• TASK: Gather each line containing the string "scene" from these entries.

• RECORD SET:
____

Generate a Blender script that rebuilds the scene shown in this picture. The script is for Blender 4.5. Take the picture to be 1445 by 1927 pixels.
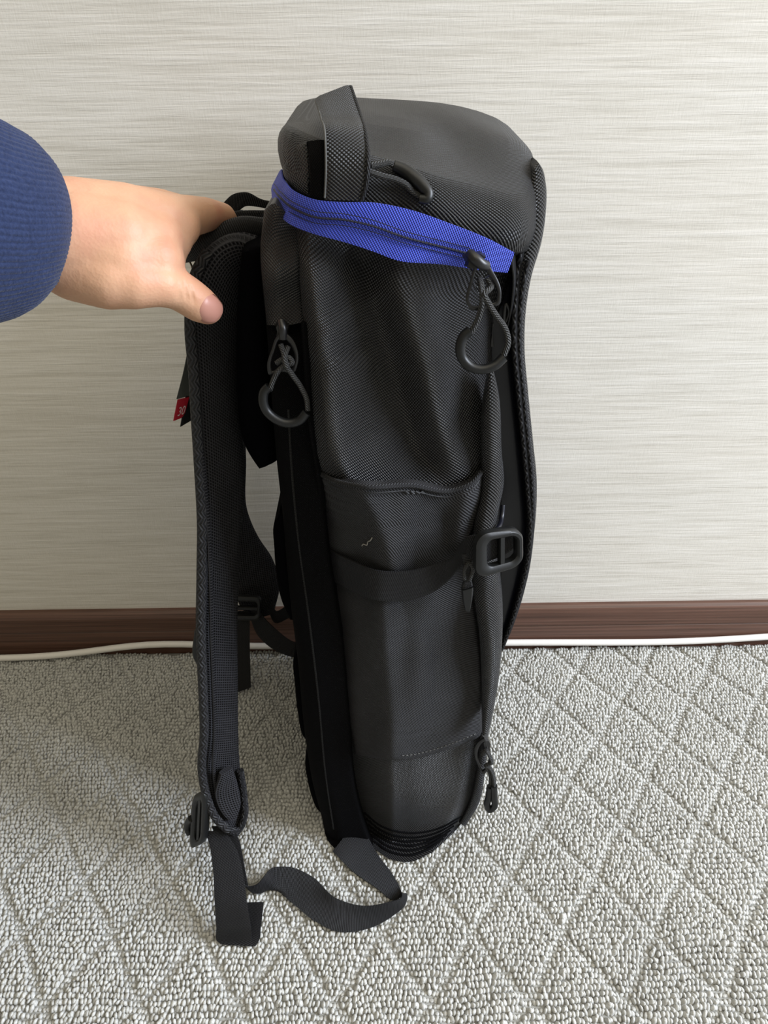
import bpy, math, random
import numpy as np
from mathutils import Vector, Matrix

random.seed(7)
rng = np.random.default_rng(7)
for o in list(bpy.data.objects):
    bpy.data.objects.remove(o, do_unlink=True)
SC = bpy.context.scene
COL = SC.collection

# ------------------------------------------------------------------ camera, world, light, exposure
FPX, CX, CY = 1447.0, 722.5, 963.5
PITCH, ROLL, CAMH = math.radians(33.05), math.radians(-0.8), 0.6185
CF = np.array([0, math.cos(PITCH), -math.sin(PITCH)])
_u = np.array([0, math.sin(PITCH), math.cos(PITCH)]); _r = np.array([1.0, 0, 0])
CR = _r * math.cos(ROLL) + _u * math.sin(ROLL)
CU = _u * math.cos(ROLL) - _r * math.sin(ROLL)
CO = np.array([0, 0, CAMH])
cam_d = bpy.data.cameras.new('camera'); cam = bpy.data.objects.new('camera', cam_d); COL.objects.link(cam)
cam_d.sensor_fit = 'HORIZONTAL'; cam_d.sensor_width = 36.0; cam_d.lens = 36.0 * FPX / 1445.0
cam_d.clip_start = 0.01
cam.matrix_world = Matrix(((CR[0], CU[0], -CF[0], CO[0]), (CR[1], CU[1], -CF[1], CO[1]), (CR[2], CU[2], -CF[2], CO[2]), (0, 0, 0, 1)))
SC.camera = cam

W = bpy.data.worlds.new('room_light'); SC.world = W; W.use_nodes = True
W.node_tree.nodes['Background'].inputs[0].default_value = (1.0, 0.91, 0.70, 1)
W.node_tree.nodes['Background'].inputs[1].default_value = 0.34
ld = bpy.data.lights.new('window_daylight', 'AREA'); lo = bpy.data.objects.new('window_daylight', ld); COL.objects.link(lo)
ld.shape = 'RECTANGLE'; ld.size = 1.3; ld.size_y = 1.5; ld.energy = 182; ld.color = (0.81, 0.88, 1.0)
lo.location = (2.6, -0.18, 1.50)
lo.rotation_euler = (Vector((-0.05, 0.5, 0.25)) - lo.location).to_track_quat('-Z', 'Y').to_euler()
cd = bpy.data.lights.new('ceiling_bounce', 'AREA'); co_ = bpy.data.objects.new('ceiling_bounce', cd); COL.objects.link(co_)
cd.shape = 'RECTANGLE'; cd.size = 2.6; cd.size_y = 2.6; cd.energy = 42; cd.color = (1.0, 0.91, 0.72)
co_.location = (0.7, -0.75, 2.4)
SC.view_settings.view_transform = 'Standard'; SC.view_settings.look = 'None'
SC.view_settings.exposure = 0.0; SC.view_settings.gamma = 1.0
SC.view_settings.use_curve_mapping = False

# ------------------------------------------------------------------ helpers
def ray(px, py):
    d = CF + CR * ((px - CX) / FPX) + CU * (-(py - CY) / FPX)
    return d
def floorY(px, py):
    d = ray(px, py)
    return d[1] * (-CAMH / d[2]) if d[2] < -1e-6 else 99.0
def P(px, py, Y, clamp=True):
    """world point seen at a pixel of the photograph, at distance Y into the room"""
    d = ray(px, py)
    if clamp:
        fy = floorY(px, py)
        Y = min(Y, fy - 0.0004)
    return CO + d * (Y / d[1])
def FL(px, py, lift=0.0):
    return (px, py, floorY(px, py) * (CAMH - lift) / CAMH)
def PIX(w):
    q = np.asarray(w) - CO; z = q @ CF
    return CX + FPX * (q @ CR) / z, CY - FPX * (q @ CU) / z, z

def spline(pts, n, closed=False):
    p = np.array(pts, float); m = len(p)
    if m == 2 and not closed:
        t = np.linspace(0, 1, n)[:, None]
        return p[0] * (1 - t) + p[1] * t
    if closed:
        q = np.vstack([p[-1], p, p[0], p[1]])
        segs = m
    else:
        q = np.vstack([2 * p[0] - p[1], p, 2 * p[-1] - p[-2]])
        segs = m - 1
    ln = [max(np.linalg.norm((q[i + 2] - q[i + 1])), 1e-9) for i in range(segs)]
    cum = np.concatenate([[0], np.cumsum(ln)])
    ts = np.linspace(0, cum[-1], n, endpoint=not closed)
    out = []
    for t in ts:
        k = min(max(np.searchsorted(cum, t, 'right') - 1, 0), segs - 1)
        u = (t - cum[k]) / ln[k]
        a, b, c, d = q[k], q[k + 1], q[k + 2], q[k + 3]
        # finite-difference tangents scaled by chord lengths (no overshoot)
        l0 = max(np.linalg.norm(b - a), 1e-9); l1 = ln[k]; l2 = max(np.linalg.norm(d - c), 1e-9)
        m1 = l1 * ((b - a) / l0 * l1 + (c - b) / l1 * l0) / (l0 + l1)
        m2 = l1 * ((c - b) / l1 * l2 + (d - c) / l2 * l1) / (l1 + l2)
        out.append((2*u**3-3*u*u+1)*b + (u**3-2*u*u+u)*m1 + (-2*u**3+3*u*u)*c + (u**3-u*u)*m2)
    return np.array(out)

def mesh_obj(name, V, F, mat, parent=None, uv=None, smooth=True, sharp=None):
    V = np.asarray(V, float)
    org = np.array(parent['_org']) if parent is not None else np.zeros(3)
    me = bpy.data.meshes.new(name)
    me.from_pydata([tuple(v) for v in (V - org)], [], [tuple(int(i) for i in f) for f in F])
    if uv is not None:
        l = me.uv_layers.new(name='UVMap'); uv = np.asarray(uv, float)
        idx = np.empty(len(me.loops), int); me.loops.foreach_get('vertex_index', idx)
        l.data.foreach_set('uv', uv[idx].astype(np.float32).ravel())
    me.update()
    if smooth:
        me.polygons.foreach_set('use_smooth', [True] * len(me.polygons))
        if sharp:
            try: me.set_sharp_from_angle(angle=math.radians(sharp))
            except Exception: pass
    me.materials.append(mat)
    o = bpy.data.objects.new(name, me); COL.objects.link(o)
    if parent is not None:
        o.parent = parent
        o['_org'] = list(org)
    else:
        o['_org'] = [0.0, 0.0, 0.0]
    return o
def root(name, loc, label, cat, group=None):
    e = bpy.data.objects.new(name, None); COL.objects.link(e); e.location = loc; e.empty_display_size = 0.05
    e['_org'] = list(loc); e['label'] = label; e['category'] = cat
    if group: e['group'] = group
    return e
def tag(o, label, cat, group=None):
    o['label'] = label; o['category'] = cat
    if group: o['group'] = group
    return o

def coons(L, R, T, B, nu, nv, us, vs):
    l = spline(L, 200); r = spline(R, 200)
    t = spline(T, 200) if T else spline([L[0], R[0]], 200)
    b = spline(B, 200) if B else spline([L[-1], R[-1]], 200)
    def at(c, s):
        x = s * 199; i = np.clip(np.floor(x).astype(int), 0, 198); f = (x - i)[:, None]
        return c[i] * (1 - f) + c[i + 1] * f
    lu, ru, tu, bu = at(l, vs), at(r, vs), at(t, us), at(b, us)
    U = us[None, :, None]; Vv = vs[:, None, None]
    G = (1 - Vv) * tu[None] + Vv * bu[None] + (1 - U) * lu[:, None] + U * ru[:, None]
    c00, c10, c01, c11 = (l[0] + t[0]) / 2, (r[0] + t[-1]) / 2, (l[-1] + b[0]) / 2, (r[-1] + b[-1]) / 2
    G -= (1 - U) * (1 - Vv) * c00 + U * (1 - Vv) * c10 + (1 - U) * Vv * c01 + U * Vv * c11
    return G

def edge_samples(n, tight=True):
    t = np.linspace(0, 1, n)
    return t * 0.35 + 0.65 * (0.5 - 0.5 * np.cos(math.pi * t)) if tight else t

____

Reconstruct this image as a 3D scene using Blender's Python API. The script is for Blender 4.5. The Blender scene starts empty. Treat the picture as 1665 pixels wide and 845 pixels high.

____

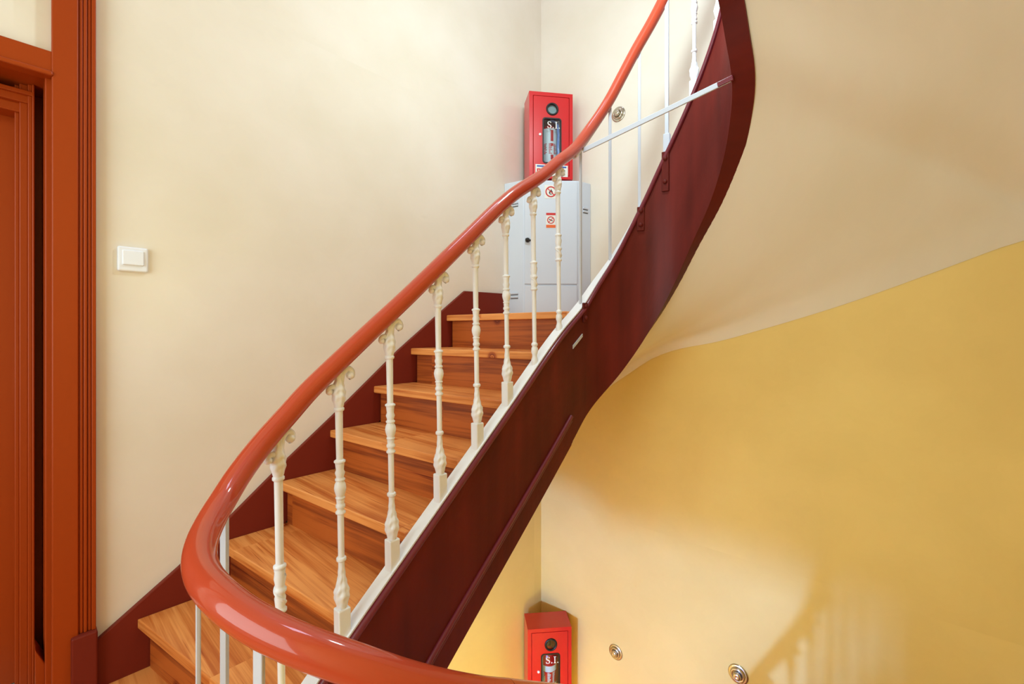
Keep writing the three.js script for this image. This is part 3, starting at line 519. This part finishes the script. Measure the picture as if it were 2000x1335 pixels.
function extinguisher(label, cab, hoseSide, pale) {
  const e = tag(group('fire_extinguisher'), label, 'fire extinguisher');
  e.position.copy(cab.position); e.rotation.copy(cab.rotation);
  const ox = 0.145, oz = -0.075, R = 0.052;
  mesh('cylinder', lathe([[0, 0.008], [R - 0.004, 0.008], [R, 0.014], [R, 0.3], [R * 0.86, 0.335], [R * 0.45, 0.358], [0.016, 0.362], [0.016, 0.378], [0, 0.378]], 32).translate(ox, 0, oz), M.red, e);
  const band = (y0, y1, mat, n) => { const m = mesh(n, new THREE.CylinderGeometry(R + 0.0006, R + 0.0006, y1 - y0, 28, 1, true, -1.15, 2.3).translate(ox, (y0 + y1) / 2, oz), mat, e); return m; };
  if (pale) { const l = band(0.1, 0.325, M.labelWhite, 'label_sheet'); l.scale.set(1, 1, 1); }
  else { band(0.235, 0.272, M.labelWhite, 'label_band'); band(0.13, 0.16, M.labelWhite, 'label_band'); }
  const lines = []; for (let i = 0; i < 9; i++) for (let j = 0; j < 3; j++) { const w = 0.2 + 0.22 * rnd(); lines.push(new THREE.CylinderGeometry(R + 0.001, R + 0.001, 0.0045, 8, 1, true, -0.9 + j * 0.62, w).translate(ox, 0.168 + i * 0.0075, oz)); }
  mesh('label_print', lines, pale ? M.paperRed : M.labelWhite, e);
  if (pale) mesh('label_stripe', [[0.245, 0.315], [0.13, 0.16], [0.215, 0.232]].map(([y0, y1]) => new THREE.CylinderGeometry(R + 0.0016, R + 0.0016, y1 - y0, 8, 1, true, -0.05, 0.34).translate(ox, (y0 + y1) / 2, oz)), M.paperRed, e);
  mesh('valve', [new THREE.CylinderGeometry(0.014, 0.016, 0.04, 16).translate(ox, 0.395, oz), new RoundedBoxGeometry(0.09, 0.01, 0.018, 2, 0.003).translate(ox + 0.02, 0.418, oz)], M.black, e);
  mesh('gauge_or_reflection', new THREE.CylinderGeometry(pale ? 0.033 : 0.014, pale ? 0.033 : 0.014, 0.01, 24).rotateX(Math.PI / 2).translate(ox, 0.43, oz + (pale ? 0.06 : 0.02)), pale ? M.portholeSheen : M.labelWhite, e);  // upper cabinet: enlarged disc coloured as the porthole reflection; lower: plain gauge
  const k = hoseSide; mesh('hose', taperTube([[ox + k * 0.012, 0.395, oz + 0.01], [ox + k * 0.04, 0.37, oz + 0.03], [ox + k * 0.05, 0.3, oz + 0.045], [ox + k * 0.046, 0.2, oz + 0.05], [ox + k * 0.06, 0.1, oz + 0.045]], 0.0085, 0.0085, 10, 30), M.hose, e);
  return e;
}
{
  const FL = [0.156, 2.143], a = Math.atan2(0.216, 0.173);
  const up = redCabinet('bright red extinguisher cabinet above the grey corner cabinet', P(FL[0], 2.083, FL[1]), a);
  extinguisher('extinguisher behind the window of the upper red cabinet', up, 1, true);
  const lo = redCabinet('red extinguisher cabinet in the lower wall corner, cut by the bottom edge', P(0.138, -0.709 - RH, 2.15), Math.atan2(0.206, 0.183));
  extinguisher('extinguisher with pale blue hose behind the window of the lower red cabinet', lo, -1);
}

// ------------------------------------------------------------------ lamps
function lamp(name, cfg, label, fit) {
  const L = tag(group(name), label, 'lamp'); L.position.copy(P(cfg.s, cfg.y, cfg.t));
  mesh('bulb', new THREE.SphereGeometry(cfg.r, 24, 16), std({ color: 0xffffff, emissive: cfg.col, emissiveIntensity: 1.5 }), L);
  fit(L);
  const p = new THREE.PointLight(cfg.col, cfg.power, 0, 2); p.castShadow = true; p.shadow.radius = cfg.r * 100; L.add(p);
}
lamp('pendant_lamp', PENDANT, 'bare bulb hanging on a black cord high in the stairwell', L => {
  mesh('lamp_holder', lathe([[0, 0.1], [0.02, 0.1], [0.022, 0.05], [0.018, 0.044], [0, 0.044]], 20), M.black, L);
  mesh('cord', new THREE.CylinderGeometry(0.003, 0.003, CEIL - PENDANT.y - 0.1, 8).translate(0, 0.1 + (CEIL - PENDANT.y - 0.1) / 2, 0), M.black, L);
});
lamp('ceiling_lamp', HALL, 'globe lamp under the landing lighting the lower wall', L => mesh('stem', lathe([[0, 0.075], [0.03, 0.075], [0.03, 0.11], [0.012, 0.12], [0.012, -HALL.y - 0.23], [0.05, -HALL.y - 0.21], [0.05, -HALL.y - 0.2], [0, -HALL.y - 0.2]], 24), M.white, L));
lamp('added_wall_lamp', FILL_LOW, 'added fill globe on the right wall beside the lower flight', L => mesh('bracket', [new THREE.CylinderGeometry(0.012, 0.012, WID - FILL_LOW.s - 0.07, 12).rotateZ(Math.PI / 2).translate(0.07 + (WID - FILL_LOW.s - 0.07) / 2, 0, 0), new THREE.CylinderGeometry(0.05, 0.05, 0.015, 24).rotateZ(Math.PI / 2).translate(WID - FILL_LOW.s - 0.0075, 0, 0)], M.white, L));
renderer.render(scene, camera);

____

• TASK RESULT:
Generate a Blender script that rebuilds the scene shown in this picture. The script is for Blender 4.5. Take the picture to be 1445 by 1927 pixels.
SC = bpy.context.scene
Reconstruct this image as a 3D scene using Blender's Python API. The script is for Blender 4.5. The Blender scene starts empty. Treat the picture as 1665 pixels wide and 845 pixels high.
renderer.render(scene, camera);